Please output the data below exactly as given, starting at its first line and stopping after the line that contains "from mathutils import Vector, Matrix".

## begin SOURCE MATERIAL

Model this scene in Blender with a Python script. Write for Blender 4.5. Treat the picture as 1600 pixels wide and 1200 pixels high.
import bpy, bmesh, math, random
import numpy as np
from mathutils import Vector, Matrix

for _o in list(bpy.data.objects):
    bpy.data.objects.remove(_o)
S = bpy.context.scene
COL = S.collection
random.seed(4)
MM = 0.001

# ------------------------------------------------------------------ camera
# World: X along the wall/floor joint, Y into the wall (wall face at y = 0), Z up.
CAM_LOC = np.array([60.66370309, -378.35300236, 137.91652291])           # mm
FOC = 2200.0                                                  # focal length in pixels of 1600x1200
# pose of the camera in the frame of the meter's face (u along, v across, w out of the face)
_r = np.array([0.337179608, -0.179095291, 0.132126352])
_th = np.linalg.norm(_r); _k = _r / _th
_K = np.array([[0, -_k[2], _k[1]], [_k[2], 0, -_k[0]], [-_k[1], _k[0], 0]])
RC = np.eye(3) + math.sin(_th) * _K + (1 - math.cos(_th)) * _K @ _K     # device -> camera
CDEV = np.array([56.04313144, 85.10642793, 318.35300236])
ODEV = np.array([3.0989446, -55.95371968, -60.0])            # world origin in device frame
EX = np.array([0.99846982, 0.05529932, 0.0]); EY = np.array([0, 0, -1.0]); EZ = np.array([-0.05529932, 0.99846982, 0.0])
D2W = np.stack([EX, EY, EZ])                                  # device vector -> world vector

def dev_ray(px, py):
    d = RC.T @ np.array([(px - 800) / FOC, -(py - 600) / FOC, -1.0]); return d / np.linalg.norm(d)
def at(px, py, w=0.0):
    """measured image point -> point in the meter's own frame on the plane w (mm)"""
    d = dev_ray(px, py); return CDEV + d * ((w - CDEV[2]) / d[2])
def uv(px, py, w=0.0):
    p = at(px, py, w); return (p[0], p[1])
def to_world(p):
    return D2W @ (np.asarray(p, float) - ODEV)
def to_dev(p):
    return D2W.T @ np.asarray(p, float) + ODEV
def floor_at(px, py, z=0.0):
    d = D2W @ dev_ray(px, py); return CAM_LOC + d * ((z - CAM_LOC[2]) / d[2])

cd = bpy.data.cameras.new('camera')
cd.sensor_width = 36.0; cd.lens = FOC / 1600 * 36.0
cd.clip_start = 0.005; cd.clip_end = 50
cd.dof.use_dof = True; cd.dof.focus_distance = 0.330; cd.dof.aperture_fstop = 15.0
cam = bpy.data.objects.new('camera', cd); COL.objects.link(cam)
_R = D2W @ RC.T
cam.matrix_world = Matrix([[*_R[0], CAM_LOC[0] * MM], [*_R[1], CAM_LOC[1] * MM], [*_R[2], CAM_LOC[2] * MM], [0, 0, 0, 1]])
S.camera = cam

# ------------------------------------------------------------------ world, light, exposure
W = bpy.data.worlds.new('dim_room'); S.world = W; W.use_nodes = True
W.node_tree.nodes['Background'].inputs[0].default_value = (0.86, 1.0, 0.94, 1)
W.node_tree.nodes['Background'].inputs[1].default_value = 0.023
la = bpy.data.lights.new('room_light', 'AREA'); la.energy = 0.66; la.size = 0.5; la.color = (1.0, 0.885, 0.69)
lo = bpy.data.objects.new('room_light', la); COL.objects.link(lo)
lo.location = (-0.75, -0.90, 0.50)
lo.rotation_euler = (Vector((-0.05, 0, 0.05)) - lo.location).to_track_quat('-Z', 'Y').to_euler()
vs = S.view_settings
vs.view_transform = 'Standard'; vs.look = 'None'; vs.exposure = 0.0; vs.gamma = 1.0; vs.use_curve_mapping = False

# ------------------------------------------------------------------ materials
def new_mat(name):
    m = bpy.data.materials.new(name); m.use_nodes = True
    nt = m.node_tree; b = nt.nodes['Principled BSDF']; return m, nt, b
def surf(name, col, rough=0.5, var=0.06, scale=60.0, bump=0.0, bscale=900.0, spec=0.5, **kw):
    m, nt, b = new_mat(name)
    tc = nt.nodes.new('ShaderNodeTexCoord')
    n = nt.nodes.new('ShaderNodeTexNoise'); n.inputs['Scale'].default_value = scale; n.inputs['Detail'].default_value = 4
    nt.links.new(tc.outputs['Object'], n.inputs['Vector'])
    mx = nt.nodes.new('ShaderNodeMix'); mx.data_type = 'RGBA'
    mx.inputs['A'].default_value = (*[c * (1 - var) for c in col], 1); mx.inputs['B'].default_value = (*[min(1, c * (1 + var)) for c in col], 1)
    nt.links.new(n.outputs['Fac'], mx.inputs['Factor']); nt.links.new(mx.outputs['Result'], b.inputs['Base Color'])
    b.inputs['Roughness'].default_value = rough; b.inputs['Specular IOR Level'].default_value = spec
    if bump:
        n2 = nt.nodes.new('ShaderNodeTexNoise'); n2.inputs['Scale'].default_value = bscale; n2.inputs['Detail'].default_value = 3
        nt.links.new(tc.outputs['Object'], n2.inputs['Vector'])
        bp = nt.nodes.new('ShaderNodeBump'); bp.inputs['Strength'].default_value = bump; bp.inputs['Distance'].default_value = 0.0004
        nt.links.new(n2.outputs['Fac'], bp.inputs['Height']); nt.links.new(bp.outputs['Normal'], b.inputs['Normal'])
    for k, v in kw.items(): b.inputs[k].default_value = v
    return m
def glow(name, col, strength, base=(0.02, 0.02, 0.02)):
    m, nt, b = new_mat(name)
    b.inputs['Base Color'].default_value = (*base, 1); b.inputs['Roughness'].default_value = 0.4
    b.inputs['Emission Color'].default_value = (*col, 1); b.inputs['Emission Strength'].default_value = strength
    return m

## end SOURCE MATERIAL

» **FINISHED TASK**
Model this scene in Blender with a Python script. Write for Blender 4.5. Treat the picture as 1600 pixels wide and 1200 pixels high.
import bpy, bmesh, math, random
import numpy as np
from mathutils import Vector, Matrix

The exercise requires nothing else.